■ GOAL OF THE EXERCISE
From the listing below, copy only the lines from the line that contains "0.45, 0.15, 9)" to the line that contains "0.65, 0.3, 2.5)", counting those two lines as part of the copy.

■ Source records
------------------------------------------------

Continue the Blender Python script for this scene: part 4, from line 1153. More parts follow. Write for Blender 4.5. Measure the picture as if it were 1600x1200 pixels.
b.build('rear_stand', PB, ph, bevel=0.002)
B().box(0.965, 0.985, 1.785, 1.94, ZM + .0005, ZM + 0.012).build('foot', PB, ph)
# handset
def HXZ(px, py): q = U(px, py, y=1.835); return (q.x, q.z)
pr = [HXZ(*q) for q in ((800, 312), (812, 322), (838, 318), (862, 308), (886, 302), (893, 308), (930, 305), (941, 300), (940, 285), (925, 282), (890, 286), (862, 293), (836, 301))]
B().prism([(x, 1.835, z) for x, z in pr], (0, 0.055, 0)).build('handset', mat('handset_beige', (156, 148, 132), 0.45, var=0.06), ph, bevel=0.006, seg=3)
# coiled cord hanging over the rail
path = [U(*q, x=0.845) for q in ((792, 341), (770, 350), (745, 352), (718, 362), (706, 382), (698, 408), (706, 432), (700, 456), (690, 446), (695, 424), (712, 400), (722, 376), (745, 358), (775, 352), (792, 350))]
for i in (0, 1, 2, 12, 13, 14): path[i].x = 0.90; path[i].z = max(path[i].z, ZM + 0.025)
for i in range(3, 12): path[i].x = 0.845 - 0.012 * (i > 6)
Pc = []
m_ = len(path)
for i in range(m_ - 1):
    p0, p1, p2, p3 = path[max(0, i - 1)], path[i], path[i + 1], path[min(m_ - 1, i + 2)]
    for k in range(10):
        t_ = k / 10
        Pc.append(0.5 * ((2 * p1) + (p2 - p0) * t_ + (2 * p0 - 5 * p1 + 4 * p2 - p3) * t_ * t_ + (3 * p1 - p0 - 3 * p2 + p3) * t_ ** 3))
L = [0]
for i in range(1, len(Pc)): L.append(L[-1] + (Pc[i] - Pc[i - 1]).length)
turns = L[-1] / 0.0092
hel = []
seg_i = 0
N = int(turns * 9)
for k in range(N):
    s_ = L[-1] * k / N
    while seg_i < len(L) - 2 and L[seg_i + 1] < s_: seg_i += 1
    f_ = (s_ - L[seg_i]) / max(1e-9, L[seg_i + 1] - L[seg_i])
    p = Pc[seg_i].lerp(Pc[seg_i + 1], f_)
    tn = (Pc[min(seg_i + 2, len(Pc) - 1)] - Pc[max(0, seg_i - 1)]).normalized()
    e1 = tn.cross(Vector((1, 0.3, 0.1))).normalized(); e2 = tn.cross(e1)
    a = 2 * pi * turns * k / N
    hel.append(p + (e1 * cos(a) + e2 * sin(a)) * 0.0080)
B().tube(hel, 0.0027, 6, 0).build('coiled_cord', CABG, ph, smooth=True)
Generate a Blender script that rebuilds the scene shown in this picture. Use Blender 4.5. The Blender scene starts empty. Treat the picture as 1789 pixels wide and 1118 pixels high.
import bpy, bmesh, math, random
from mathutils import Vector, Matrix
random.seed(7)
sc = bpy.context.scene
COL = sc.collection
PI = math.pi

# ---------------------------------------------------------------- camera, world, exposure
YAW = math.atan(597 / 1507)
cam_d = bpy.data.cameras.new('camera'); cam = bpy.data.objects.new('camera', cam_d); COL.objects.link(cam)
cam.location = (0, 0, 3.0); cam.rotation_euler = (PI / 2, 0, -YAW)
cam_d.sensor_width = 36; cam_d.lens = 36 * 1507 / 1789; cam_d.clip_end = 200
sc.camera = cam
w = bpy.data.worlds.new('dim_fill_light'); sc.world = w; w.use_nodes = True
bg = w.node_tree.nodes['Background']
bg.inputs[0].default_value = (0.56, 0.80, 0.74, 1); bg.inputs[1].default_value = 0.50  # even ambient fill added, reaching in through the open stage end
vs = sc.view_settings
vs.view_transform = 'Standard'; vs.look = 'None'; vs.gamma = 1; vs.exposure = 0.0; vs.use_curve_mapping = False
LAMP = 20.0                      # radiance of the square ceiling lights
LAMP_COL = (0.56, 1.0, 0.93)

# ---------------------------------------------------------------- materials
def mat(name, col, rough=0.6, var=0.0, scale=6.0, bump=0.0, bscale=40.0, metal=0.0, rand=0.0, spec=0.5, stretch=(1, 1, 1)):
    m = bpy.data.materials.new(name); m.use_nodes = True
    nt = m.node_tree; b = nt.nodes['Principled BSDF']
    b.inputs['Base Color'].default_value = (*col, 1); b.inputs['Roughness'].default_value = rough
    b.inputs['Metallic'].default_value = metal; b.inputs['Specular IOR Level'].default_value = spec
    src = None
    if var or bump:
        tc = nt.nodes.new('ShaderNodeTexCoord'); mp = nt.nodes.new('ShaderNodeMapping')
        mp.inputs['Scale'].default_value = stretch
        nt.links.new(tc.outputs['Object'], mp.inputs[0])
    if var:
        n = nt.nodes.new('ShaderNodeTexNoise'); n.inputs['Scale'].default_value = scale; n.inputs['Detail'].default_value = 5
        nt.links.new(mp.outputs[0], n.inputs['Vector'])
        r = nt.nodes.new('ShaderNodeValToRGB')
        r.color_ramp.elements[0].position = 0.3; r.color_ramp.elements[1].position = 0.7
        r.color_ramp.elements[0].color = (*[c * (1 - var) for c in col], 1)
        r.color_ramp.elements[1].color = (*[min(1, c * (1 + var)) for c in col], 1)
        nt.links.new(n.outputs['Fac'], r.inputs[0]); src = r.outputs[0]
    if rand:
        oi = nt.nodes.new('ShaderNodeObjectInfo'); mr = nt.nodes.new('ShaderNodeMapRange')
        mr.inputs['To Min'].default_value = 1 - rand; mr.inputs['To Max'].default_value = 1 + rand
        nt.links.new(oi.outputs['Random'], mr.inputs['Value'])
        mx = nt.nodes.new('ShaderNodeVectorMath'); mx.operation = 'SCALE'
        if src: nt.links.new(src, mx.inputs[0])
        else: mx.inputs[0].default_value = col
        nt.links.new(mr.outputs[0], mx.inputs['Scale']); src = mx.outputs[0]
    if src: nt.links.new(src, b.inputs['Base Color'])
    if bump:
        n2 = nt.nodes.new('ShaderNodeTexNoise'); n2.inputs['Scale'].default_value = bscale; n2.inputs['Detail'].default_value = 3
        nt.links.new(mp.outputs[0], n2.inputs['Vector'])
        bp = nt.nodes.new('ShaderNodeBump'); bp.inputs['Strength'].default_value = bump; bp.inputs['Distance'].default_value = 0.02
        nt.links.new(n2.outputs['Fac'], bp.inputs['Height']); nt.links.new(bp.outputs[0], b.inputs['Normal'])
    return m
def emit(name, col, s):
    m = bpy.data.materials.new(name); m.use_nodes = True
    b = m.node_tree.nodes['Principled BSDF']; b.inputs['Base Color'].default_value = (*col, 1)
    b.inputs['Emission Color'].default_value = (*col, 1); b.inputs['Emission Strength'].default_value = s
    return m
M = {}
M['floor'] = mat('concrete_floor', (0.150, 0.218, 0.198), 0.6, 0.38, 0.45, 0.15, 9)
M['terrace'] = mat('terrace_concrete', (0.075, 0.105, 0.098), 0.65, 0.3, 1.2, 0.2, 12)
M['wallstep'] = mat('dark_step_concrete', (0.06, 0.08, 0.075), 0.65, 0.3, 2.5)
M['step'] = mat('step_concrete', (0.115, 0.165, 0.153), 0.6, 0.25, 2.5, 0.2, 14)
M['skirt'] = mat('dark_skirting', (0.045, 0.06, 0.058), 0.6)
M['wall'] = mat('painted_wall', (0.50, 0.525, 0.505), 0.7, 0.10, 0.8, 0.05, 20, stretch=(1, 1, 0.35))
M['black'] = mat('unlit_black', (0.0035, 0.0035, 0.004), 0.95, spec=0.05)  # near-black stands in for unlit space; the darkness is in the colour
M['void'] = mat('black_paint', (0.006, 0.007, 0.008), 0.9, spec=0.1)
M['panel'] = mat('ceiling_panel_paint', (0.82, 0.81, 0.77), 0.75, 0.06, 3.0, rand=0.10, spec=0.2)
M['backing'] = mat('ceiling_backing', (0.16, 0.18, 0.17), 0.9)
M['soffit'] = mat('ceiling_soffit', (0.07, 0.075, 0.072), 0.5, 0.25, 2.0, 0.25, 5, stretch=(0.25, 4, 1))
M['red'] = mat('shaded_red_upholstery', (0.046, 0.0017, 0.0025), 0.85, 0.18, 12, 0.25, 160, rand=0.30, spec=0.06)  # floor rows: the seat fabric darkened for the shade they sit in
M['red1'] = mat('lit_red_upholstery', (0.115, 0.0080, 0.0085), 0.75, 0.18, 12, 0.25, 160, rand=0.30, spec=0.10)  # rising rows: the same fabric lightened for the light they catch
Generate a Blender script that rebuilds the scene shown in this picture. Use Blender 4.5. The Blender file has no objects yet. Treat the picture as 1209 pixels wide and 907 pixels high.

------------------------------------------------

■ CORRECT ANSWER
M['floor'] = mat('concrete_floor', (0.150, 0.218, 0.198), 0.6, 0.38, 0.45, 0.15, 9)
M['terrace'] = mat('terrace_concrete', (0.075, 0.105, 0.098), 0.65, 0.3, 1.2, 0.2, 12)
M['wallstep'] = mat('dark_step_concrete', (0.06, 0.08, 0.075), 0.65, 0.3, 2.5)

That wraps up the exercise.